As someone who is passionate about this topic and saving children from the harms of “The Circuit” (as it’s known to be called), Johnson is pleased with the support she has received from the community of Oakdale. The first event of this type was presented in late November. Hosted by Oakdale Police Department, as well as the City of Oakdale and Oakdale Joint Unified School District, a solid foundation was set.

For this Thursday’s event, River Oak Grace Community Church and Life Community Church have partnered with Without Permission to take on the topic of Parent/Student Prevention. The event is free to the community and will run from 6 p.m. to 8 p.m.; the Bianchi Center is at 110 S. Second Ave., Oakdale.

“The younger generation is dreaming of getting out of the small towns/bedroom communities and this crime is capitalizing on that,” Johnson acknowledged. “So they think these bedroom communities don’t know, so it makes it easier. I’m trying to change that.”

According to Johnson, the number one volume of calls for help to the national human trafficking hotline, which is hosted by the Polaris Project, come from the state of California.

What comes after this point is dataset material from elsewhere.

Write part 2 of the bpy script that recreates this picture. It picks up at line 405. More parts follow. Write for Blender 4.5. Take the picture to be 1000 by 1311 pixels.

Seventy-five percent of all phone calls to the national human trafficking hot line are regarding sex trafficking.

“Human trafficking moves on a circuit,” she stated. “It’s a crime that moves their victims from city to city, it’s called the circuit. We are part of that circuit here in the Central Valley.”

The circuit, Johnsons said, comes up through Highway 99 and I-5. They plant themselves in Patterson, become part of varying communities for six months, meet children, befriend them, making friends with the vulnerable. They invite them to professional sports games, concerts and other events.

“The girl gets in the car and then they’re in the circuit,” she said. “If we do not educate our children, they do not know what to look for.”

Through education and awareness, Johnson has made it the mission of Without Permission to change that, working to keep kids and communities safe.